Aí de vós, mestres da Lei e fariseus hipócritas! Vós limpais o copo e o prato por fora, mas, por dentro, estais cheios de roubo e cobiça. Fariseu cego! Limpa primeiro o copo por dentro, para que também por fora fique limpo (vv. 25-26).

O quinto “ai” refere-se a prescrições de pureza (Lv 6,21; 11,33; Mt 15,11p), das quais passam  metaforicamente a pureza interior. Também aqui identificamos um tipo humano que só preza a aparência exterior e não o ser interior. A advertência ao fariseu cego significa que ele afaste o mal do seu coração (“por dentro”) e da sua vida. “Roubo e cobiça por dentro” são acusações fortes e combinam de certo modo com a situação de uma refeição farta (“o copo e o prato por fora”).

Estas acusações contra os fariseus vêm da situação específica da comunidade judeu-cristã na época de Mt (cerca de 80-85 d.C.), mas nos convidam para uma autocrítica (em v. 1 Jesus fala aos discípulos). A hipocrisia pode se encontrar também nos irmãos (cf. 7,5). Valorizar mais a aparência (por fora) do que a essência (por dentro) é uma tentação para pessoas e para a instituição da própria Igreja.

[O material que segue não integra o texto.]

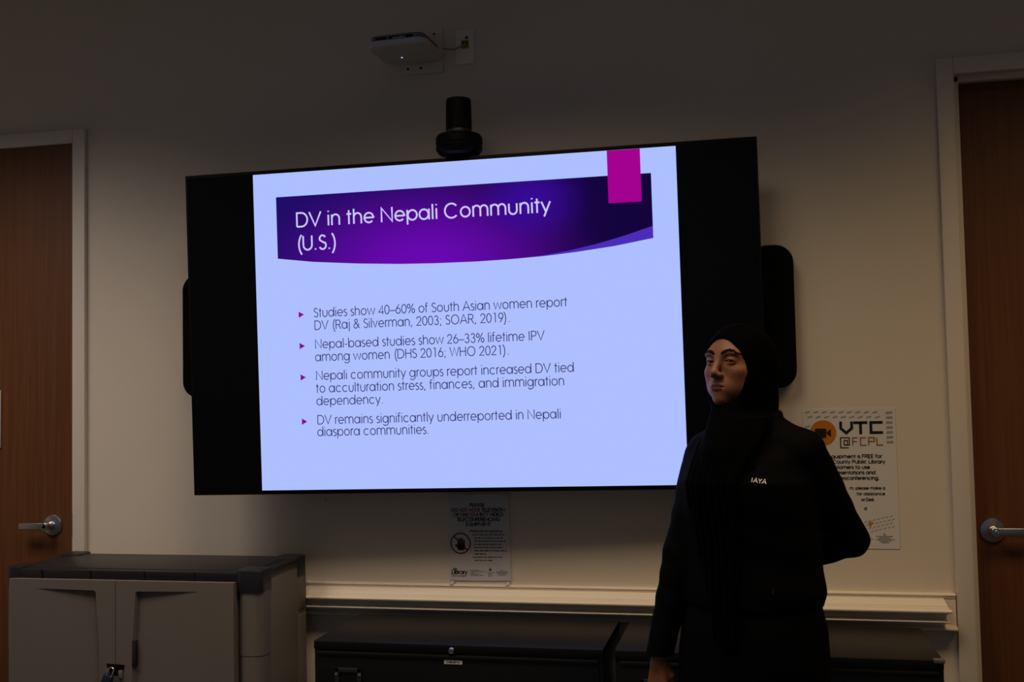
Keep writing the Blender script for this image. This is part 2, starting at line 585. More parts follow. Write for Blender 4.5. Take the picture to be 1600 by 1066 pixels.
obj('wall_mount', bm, M_black, tv)
bm = BM()
add_box(bm, -TW / 2 + 0.008, TW / 2 - 0.008, -0.0012, 0.004, -TH / 2 + 0.012, TH / 2 - 0.011)
panel = obj('display_panel', bm, M_black_gloss, tv)

E_bg = emit('slide_light_blue', srgb(173, 191, 255))
E_title = emit('slide_title_lilac', srgb(208, 200, 250))
E_txt = emit('slide_text_navy', srgb(52, 48, 104))
E_mark = emit('slide_marker_magenta', srgb(140, 8, 150))
E_rib = emit('slide_ribbon_magenta', srgb(163, 2, 144))
E_swoosh = emit('slide_swoosh_violet', srgb(76, 44, 184))


def banner_material():
    m = bpy.data.materials.new('slide_banner_gradient')
    m.use_nodes = True
    nt = m.node_tree
    nt.nodes.clear()
    tc = nt.nodes.new('ShaderNodeTexCoord')

    def blob(cx, cz, sx, sz, p0, p1):
        mp = nt.nodes.new('ShaderNodeMapping')
        mp.inputs['Location'].default_value = (-cx / sx, 0, -cz / sz)
        mp.inputs['Scale'].default_value = (1 / sx, 0, 1 / sz)
        ln = nt.nodes.new('ShaderNodeVectorMath')
        ln.operation = 'LENGTH'
        mr = nt.nodes.new('ShaderNodeMapRange')
        mr.interpolation_type = 'SMOOTHSTEP'
        mr.inputs['From Min'].default_value = p0
        mr.inputs['From Max'].default_value = p1
        mr.inputs['To Min'].default_value = 1
        mr.inputs['To Max'].default_value = 0
        nt.links.new(tc.outputs['Object'], mp.inputs['Vector'])
        nt.links.new(mp.outputs['Vector'], ln.inputs[0])
        nt.links.new(ln.outputs['Value'], mr.inputs['Value'])
        return mr.outputs['Result']

    def mix(fac, a, b):
        x = nt.nodes.new('ShaderNodeMix')
        x.data_type = 'RGBA'
        nt.links.new(fac, x.inputs['Factor'])
        if isinstance(a, tuple):
            x.inputs['A'].default_value = a
        else:
            nt.links.new(a, x.inputs['A'])
        x.inputs['B'].default_value = b
        return x.outputs['Result']
    c = mix(blob(-0.95, 0.35, 1.0, 0.7, 0.2, 1.6), srgb(20, 4, 60), srgb(34, 12, 106))
    c = mix(blob(-0.12, 0.20, 0.62, 0.34, 0.0, 1.0), c, srgb(104, 8, 176))
    c = mix(blob(0.235, 0.385, 0.22, 0.16, 0.0, 1.0), c, srgb(56, 10, 150))
    e = nt.nodes.new('ShaderNodeEmission')
    o = nt.nodes.new('ShaderNodeOutputMaterial')
    nt.links.new(c, e.inputs[0])
    nt.links.new(e.outputs[0], o.inputs[0])
    return m


def flat(name, polys, y, m, parent):
    bm = BM()
    for p in polys:
        add_poly(bm, p, y)
    return obj(name, bm, m, parent, smooth=False)


flat('slide', [[(-0.7031, -0.5277), (0.7006, -0.5277), (0.7006, 0.5287), (-0.7031, 0.5287)]], -0.0016, E_bg, panel)
xs = [-0.6233 + (0.6213 + 0.6233) * k / 60 for k in range(61)]


def banner_low(x):
    return float(np.interp(x, [-.6233, -.50, -.3441, -.20, -.0841, .05, .1697, .2736, .3765, .50, .6213], [.2433, .2265, .2131, .2045, .2010, .1996, .2016, .2058, .2134, .2262, .2448]))


def swoosh_top(x):
    return float(np.interp(x, [-.7, .12, .2736, .35, .4383, .53, .6213], [.0, .200, .2085, .2185, .2345, .2565, .2830]))


bp = []
for a, b in zip(xs[:-1], xs[1:]):
    bp.append([(a, max(banner_low(a), swoosh_top(a))), (b, max(banner_low(b), swoosh_top(b))), (b, 0.449), (a, 0.449)])
flat('banner', bp, -0.0020, banner_material(), panel)
bp = []
for a, b in zip(xs[:-1], xs[1:]):
    if swoosh_top(a) > banner_low(a) + 1e-4:
        bp.append([(a, banner_low(a)), (b, banner_low(b)), (b, swoosh_top(b)), (a, swoosh_top(a))])
flat('banner_swoosh', bp, -0.0020, E_swoosh, panel)
flat('ribbon', [[(0.4854, 0.3614), (0.5895, 0.3614), (0.5895, 0.5283), (0.4854, 0.5283)]], -0.0026, E_rib, panel)
bm = BM()
add_text(bm, 'DV in the Nepali Community', -0.5550, 0.3448, 0.0672, 0.0055, -0.0026, x1=0.2995)
obj('title_text', bm, E_title, panel, smooth=False)
bm = BM()
add_text(bm, '(U.S.)', -0.5570, 0.2666, 0.0672, 0.0055, -0.0026, x1=-0.412)
obj('title_text', bm, E_title, panel, smooth=False)
bullets = ((0.0532, (('Studies show 40\u201360% of South Asian women report', -0.5029, 0.0428, 0.3426), ('DV (Raj & Silverman, 2003; SOAR, 2019).', -0.5022, 0.0008, 0.1583))),
           (-0.0511, (('Nepal-based studies show 26\u201333% lifetime IPV', -0.5022, -0.0614, 0.2655), ('among women (DHS 2016; WHO 2021).', -0.5029, -0.1036, 0.1518))),
           (-0.1552, (('Nepali community groups report increased DV tied', -0.5022, -0.1656, 0.3570), ('to acculturation stress, finances, and immigration', -0.5029, -0.2074, 0.3244), ('dependency.', -0.5029, -0.2493, -0.2733))),
           (-0.3018, (('DV remains significantly underreported in Nepali', -0.5022, -0.3120, 0.3105), ('diaspora communities.', -0.5029, -0.3512, -0.1225))))
for mz, lines in bullets:
    flat('bullet_marker', [[(-0.5560, mz - 0.0105), (-0.5372, mz), (-0.5560, mz + 0.0105)]], -0.0020, E_mark, panel)
    bm = BM()
    for s, x, z, x1 in lines:
        add_text(bm, s, x, z, 0.0425, 0.0029, -0.0020, x1=x1)
    obj('bullet_text', bm, E_txt, panel, smooth=False)

# ---------------------------------------------------------------- rounded black speakers behind the television
SPK = 'speakers flanking the television'


def wall_speaker(cx, cz, w, h, label):
    t = thing('wall_speaker', label, 'speaker', (cx, 0, cz), SPK)
    bm = BM()
    add_prism(bm, rrect(w, h, 0.056, 10), 'y', -0.052, -0.012)
    bmesh.ops.bevel(bm, geom=[e for e in bm.edges if abs(e.verts[0].co.y + 0.052) < 1e-5 and abs(e.verts[1].co.y + 0.052) < 1e-5], offset=0.008, segments=3, profile=0.5, affect='EDGES')
    obj('speaker_body', bm, M_speaker, t)
    bm = BM()
    add_box(bm, -0.04, 0.04, -0.014, -0.0005, -0.12, 0.12, 0.002)
    obj('wall_bracket', bm, M_black, t)
    return t


wall_speaker(0.0735, 1.634, 0.136, 0.4465, "black rounded speaker on the wall behind the television's right edge, beside the woman")
wall_speaker(-1.875, 1.634, 0.136, 0.4320, "black rounded speaker peeking out behind the television's left edge, near the left door")

# ---------------------------------------------------------------- conference camera on the television
t = thing('conference_camera', 'black cylindrical conference camera standing on top of the television', 'camera', (-0.8915, -0.1717, 2.1677))
t.scale = (0.984, 0.984, 0.984)
bm = BM()
add_lathe(bm, [(0.040, 0.0005), (0.042, 0.003), (0.040, 0.009)], None, 32)
obj('foot', bm, M_camera, t)
bm = BM()
add_lathe(bm, [(0.050, 0.008), (0.066, 0.014), (0.0750, 0.026), (0.0765, 0.036), (0.0740, 0.040), (0.0740, 0.043), (0.0765, 0.047), (0.0760, 0.067), (0.0700, 0.076), (0.046, 0.079)], None, 56)
obj('base', bm, M_camera, t, angle=25)
bm = BM()
add_lathe(bm, [(0.0430, 0.078), (0.0435, 0.086), (0.0425, 0.092)], None, 48)
obj('collar_ring', bm, mat('dark_grey_ring', (0.02, 0.021, 0.023), 0.4), t)
bm = BM()
add_lathe(bm, [(0.0425, 0.092), (0.0420, 0.150), (0.0410, 0.190), (0.0385, 0.196), (0.020, 0.198)], None, 48)
obj('lens_tower', bm, M_camera, t)
for dx in (-0.03, 0.03):
    bm = BM()
    add_box(bm, dx - 0.006, dx + 0.006, 0.014, 0.026, 0.005, 0.028, 0.002)
    obj('tv_clip', bm, M_camera, t)

# ---------------------------------------------------------------- wireless access point on its wall bracket
t = thing('access_point', 'white square wireless access point on a wall bracket high above the television', 'access point', (-1.083, -0.126, 2.539))
t.rotation_euler = (0, 0, math.radians(-2.5))
bm = BM()
add_prism(bm, rrect(0.205, 0.200, 0.035, 10), 'z', 0.0, 0.020)
bmesh.ops.bevel(bm, geom=[e for e in bm.edges if abs(e.verts[0].co.z - e.verts[1].co.z) < 1e-6 and e.verts[0].co.z < 1e-5], offset=0.009, segments=4, profile=0.5, affect='EDGES')
obj('cover', bm, M_white_plastic, t)
bm = BM()
add_prism(bm, rrect(0.185, 0.180, 0.03, 8), 'z', 0.019, 0.040)
obj('metal_back', bm, M_grey_metal, t)
bm = BM()
for k in range(3):
    add_box(bm, -0.068 + k * 0.045, -0.030 + k * 0.045, -0.0915, -0.0885, 0.026, 0.034)
obj('vent_slots', bm, M_dark_hole, t)
bm = BM()
add_box(bm, -0.009, 0.036, -0.0918, -0.0912, 0.0265, 0.0295)
obj('port_label', bm, M_white_plastic, t)
bm = BM()
add_lathe(bm, [(0.0032, -0.0012), (0.0032, 0.002)], Matrix.Translation((-0.022, 0.026, 0)), 16)
obj('status_light', bm, emit('status_blue', srgb(170, 180, 255), 1.1), t)
bm = BM()
add_box(bm, -0.055, 0.090, 0.1185, 0.1255, -0.032, 0.125, 0.003)
add_box(bm, -0.045, 0.080, -0.06, 0.1175, 0.040, 0.046, 0.002)
for q in (-0.045, 0.076):
    add_prism(bm, [(-0.03, 0.041), (0.117, 0.041), (0.117, 0.100)], 'x', q, q + 0.004)
obj('wall_bracket', bm, M_wall, t)
for qx, qz in ((-0.035, -0.012), (0.012, -0.013), (0.062, 0.100)):
    bm = BM()
    add_lathe(bm, [(0.0042, 0.0), (0.0042, 0.0022)], Matrix.Translation((qx, 0.1187, qz)) @ Matrix.Rotation(PI / 2, 4, 'X'), 14)
    obj('screw_hole', bm, M_dark_hole, t)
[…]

O site da CNBB comenta: O Evangelho de hoje é a continuação do de ontem, de modo que a nossa reflexão também é uma continuidade da de ontem. Um dos meios através dos quais tornamos a nossa religião superficial e unilateral é o formalismo religioso, que faz com que sejamos capazes de cumprir até mesmo os menores preceitos, mas tiram da nossa vida o mais importante que são os ensinamentos fundamentais para a nossa vida como a justiça, a misericórdia e a fidelidade. Ser verdadeiramente cristão significa ser capaz de viver os valores do Reino e não simplesmente o cumprimento de rituais e a capacidade de falar coisas bonitas e poéticas a respeito de Deus.